The contradictions on spending surpass any reasonable understanding. For instance, the government continues to promote the idea of diversifying the economy to break the dependency from oil, which accounts for more than 95 percent of the country’s exports. But these stated goals are contradicted by the fact that the Intelligence and Security Services (SINSE) has US$ 695 million at its disposal, while the Ministry of Agriculture gets a lower budget of US $611 million. Angola has a great potential to be a competitive exporter of agricultural produce for it is endowed with some of the most fertile soils and water resources in Africa. Nevertheless, spooking is the priority.

By the same set of priorities, spying abroad is more important than having a coherent foreign policy. The Foreign Intelligence Services (SIE) has an allocation of up US$ 340 million for intelligence gathering abroad alone, while the entire budget of the Ministry of Foreign Affairs is US $380.4 million.
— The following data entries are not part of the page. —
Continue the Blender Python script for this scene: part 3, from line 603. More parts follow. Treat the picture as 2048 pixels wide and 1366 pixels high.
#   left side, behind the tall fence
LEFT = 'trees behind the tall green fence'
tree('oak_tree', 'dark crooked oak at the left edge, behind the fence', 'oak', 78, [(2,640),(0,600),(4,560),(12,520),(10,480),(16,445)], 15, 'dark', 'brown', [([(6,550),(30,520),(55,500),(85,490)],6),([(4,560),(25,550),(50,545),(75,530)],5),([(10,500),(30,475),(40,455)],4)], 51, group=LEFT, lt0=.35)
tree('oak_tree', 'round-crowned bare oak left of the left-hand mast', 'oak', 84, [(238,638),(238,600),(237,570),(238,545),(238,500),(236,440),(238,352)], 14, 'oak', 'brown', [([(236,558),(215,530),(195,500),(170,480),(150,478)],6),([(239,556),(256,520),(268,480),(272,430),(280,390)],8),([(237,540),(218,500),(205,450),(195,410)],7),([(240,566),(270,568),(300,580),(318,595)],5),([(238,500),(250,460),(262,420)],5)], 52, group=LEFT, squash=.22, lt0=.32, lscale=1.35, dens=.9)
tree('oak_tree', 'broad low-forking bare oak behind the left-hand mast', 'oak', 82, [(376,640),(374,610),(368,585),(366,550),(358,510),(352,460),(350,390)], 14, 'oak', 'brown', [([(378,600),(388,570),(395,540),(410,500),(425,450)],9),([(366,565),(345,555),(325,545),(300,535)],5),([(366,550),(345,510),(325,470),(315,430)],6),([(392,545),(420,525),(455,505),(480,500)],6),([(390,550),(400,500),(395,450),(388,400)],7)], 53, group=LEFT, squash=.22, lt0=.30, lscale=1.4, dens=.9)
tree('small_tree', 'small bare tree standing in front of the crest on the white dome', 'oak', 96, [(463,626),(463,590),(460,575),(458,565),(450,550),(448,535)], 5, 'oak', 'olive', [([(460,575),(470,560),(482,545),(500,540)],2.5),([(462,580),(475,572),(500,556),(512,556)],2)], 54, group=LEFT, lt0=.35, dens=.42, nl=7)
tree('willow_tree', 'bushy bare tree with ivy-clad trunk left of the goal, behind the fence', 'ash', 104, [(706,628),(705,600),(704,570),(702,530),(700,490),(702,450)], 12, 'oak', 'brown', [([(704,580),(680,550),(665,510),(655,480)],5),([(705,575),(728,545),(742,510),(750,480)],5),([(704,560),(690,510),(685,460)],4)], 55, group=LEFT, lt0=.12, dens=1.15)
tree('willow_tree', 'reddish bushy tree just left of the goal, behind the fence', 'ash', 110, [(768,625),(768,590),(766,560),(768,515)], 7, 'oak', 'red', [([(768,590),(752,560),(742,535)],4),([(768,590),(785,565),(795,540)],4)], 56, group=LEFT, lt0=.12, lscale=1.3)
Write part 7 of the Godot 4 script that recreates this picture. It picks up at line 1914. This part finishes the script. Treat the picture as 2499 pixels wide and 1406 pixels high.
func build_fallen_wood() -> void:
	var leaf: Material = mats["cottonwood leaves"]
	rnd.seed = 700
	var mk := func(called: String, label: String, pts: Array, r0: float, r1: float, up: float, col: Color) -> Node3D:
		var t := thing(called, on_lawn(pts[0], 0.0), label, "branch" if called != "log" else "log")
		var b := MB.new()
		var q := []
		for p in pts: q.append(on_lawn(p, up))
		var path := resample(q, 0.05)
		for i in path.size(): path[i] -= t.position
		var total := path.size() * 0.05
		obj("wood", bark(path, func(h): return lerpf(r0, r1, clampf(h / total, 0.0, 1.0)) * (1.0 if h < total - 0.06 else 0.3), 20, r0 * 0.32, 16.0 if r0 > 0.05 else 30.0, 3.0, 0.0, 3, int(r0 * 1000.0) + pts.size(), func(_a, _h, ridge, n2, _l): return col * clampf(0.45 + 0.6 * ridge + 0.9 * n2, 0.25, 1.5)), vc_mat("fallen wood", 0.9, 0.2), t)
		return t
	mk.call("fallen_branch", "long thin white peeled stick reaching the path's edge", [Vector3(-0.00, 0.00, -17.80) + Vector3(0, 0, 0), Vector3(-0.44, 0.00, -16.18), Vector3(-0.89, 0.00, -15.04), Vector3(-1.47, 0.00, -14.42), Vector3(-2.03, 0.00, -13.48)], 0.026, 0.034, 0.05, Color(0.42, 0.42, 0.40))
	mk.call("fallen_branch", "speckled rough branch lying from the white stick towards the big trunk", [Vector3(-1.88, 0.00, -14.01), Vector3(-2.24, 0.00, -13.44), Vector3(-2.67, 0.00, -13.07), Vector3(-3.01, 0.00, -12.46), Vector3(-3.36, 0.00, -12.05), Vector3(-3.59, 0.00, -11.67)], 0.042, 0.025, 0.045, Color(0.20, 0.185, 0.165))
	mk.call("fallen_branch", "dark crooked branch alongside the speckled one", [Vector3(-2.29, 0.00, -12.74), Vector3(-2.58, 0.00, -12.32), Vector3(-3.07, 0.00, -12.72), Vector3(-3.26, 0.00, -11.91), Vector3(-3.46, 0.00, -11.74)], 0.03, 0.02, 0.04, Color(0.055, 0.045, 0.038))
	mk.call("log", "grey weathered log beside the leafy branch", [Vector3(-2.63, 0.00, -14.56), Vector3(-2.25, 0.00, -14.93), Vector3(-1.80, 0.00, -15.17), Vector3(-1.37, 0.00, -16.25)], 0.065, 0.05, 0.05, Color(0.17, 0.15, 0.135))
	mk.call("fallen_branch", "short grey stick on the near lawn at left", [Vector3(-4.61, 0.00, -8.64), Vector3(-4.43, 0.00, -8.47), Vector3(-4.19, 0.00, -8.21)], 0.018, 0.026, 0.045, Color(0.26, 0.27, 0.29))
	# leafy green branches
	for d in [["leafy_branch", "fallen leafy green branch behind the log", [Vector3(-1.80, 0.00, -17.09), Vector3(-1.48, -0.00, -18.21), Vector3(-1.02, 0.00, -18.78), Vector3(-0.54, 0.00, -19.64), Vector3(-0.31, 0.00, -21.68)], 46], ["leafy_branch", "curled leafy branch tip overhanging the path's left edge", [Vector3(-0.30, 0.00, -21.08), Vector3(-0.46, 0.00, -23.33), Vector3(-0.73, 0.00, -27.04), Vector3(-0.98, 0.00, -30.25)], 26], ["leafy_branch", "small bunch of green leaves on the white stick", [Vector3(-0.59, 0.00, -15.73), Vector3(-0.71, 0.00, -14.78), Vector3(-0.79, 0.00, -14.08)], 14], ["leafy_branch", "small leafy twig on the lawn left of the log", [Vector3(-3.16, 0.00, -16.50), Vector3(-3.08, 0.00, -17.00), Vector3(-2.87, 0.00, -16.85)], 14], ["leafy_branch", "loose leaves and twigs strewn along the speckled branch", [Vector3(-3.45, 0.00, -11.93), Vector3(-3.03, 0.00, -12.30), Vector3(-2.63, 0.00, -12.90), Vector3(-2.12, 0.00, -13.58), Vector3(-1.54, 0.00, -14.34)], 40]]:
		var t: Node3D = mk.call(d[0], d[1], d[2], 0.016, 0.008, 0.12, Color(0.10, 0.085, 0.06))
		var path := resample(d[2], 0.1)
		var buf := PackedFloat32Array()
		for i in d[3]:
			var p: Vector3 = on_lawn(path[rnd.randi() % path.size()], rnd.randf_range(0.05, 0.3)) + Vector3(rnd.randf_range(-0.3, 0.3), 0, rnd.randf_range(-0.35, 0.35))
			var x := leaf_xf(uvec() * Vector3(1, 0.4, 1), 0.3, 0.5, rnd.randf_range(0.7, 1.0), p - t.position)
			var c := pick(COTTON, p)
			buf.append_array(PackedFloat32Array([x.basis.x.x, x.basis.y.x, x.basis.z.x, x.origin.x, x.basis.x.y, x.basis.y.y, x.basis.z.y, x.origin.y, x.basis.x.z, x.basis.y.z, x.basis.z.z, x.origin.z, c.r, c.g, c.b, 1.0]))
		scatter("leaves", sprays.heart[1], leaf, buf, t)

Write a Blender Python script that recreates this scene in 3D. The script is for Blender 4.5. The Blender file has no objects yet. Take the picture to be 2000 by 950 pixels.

Angolan embassies abroad are a nightmare to deal with, either by Angolan or foreign nationals, due to the distressing levels of staff incompetence, arrogance and lack of guidance on clear policies towards their host countries and their own citizens. China is the exception, due to its overwhelming role on Angola’s national reconstruction. A recent report by the Angolan Embassy in Beijing, stated it had issued over 221,000 visas to Chinese nationals in the last six months. Prior to this period there were already, according to official data, over 258,000 Chinese nationals working and living in Angola.

It is possible that the bulk of the funds earmarked for spying abroad are for outsourcing intelligence services to international profiteers at unreasonable costs. What is certainly questionable is the Angolan government’s own legitimacy to engage in such large-scale and expensive operation, as this budget would suggest.

The rationale for development, often hailed by the regime, also does not make sense when it comes to its priorities in the distribution of resources. Seven of Angola’s 18 provinces have lower or similar budgets than that allocated to the Foreign Intelligence Services. Lunda-Sul (0,40%), Namibe (0.41%), Zaire (0.42%), Kwanza-Norte (0.46%), Cunene (0.48%),  Bengo (0.50%) and Kuando-Kubango (0.57%) also benefit from Public Investment Programs managed from the capital Luanda, but when implemented, do not add that much to the overall expenditures in the abovementioned provinces. They remain lesser important than the foreign adventures of the regime, which is apparently investing more on rather expensive gadgets and assignments than the fictional James Bond and his crew.

But it is more likely that the money is being used by Dos Santos to bankroll his trademark conversion of national money into honeypots for high ranking and privileged officers of the army, police and security services. These officers gorge themselves on ill-gotten wealth plundered from state coffers in return for their complicity, support and silence.